I embrace Buzz and thank him for making sure I had a safe jump and then continue to tell Kyle all about my skydiving experience once he has landed. Honestly, I couldn’t have asked for a better instructor! Quick to respond, handled the situation accordingly and I felt like I was in good hands the entire time.

The camera-man asks me “So, do you think you will come back for your AFF training?

And before I give him a chance to breathe my eyes open-wide and I respond, “Yes! I can’t wait to come back.


An ambulance greets us at the main office, as well as the local Winter Haven Fire Rescue team.

Winter Haven is a small town and I am more than sure they were up for a little excitement.
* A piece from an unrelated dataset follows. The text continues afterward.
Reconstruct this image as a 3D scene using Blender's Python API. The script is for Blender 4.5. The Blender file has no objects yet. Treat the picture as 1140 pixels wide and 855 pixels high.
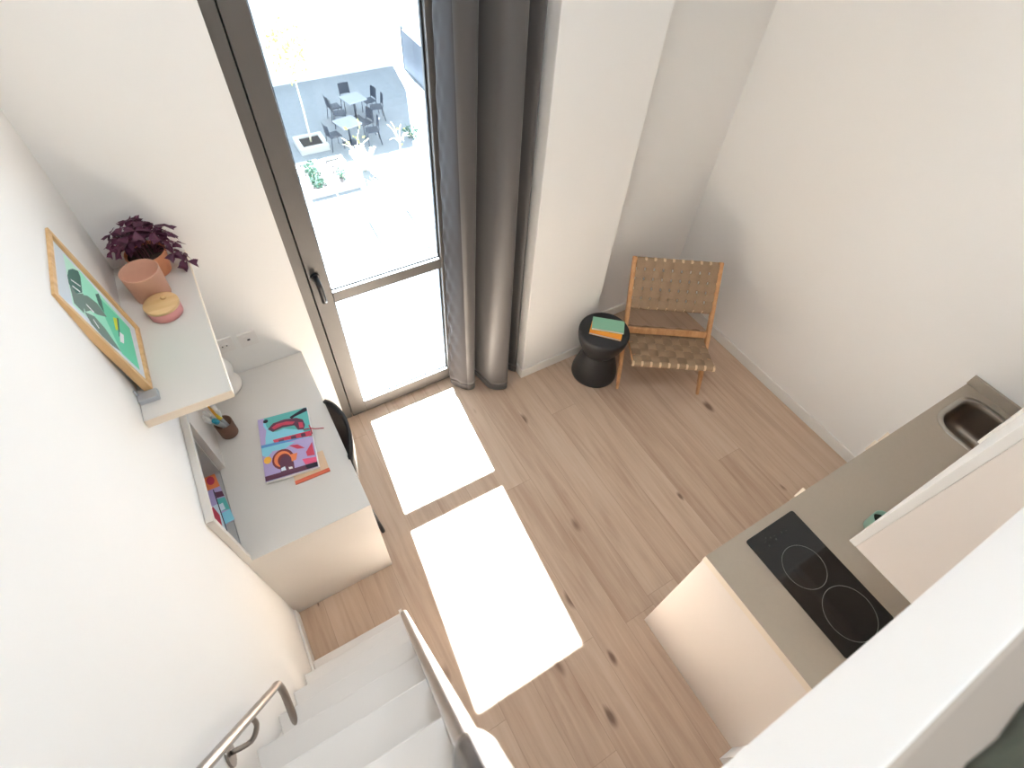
import bpy, bmesh, math, random
import numpy as np
from mathutils import Vector, Matrix

random.seed(7)
PI = math.pi
SC = bpy.context.scene
COL = SC.collection

# ------------------------------------------------------------------ colours
def lin(r, g, b):
    def c(v):
        v /= 255.0
        return v / 12.92 if v <= 0.04045 else ((v + 0.055) / 1.055) ** 2.4
    return (c(r), c(g), c(b), 1.0)

MATS = {}
def mat(name, col, rough=0.5, metal=0.0, spec=0.5, noise=None, bump=None, sheen=0.0, coat=0.0):
    """Principled material; noise=(scale, amount) varies the colour, bump=(scale, strength)."""
    if name in MATS:
        return MATS[name]
    m = bpy.data.materials.new(name)
    m.use_nodes = True
    nt = m.node_tree
    b = nt.nodes['Principled BSDF']
    b.inputs['Base Color'].default_value = col
    b.inputs['Roughness'].default_value = rough
    b.inputs['Metallic'].default_value = metal
    b.inputs['Specular IOR Level'].default_value = spec
    if sheen:
        b.inputs['Sheen Weight'].default_value = sheen
    if coat:
        b.inputs['Coat Weight'].default_value = coat
        b.inputs['Coat Roughness'].default_value = 0.05
    if noise or bump:
        tc = nt.nodes.new('ShaderNodeTexCoord')
    if noise:
        n = nt.nodes.new('ShaderNodeTexNoise')
        n.inputs['Scale'].default_value = noise[0]
        n.inputs['Detail'].default_value = 4
        nt.links.new(tc.outputs['Object'], n.inputs['Vector'])
        r = nt.nodes.new('ShaderNodeMapRange')
        r.inputs['To Min'].default_value = 1 - noise[1]
        r.inputs['To Max'].default_value = 1 + noise[1]
        nt.links.new(n.outputs['Fac'], r.inputs['Value'])
        mx = nt.nodes.new('ShaderNodeVectorMath')
        mx.operation = 'SCALE'
        mx.inputs[0].default_value = col[:3]
        nt.links.new(r.outputs['Result'], mx.inputs['Scale'])
        nt.links.new(mx.outputs['Vector'], b.inputs['Base Color'])
    if bump:
        n2 = nt.nodes.new('ShaderNodeTexNoise')
        n2.inputs['Scale'].default_value = bump[0]
        n2.inputs['Detail'].default_value = 3
        nt.links.new(tc.outputs['Object'], n2.inputs['Vector'])
        bp = nt.nodes.new('ShaderNodeBump')
        bp.inputs['Strength'].default_value = bump[1]
        bp.inputs['Distance'].default_value = 0.002
        nt.links.new(n2.outputs['Fac'], bp.inputs['Height'])
        nt.links.new(bp.outputs['Normal'], b.inputs['Normal'])
    MATS[name] = m
    return m

def wood_mat(name, c1, c2, rough=0.45, axis=2, scale=9.0):
    """Streaky wood grain running along one axis of the object."""
    m = bpy.data.materials.new(name)
    m.use_nodes = True
    nt = m.node_tree
    b = nt.nodes['Principled BSDF']
    b.inputs['Roughness'].default_value = rough
    tc = nt.nodes.new('ShaderNodeTexCoord')
    mp = nt.nodes.new('ShaderNodeMapping')
    s = [scale * 6] * 3
    s[axis] = scale * 0.6
    mp.inputs['Scale'].default_value = s
    nt.links.new(tc.outputs['Object'], mp.inputs['Vector'])
    n = nt.nodes.new('ShaderNodeTexNoise')
    n.inputs['Scale'].default_value = 1.0
    n.inputs['Detail'].default_value = 5
    nt.links.new(mp.outputs['Vector'], n.inputs['Vector'])
    cr = nt.nodes.new('ShaderNodeValToRGB')
    cr.color_ramp.elements[0].position = 0.3
    cr.color_ramp.elements[0].color = c1
    cr.color_ramp.elements[1].position = 0.7
    cr.color_ramp.elements[1].color = c2
    nt.links.new(n.outputs['Fac'], cr.inputs['Fac'])
    nt.links.new(cr.outputs['Color'], b.inputs['Base Color'])
    MATS[name] = m
    return m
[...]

Especially since cut-a-ways and skydiving incidence are not a common occurrence. And they are located just up the road from the Florida Skydiving hangar.

We saw the parachute plummet just north of here but we were unsure if the skydiver was safe. We figured we would come up here as a precautionary measure in case someone needed assistance,” states the Fire Chief.

After I inform him of my parachute malfunction and the cut-a-way; he tells me how personally he loves to skydive.

Yep, my wife and I jump together on our days off together!” he divulges to me. “I hope you will be back and this does not keep you from doing it again.

I will be back…very soon,” I promise him.


I would have to say my overall experience was nothing short of amazing and this incident just made the adventure even more exciting. I couldn’t have planned it better myself and definitely makes for a great story.

5 Comments Add yours

  1. Tibs says:

    I have never skydive before, but after reading your post I got a bit more insight on the way it should feel like. I absolutely love the way u describe your adventure! Good stuff. Keep on posting


    1. just a girl says:

      Thank you Tibs! I am so glad you enjoyed my article and hearing your thoughts.


  2. Uncle Zach says:

    I AM going to go skydiving with you someday! THat is one thing i really want to do..and we’re gonna do it!


    1. just a girl says:

      That would be amazing!!! I will add that to my Bucket List…which means you can’t back out.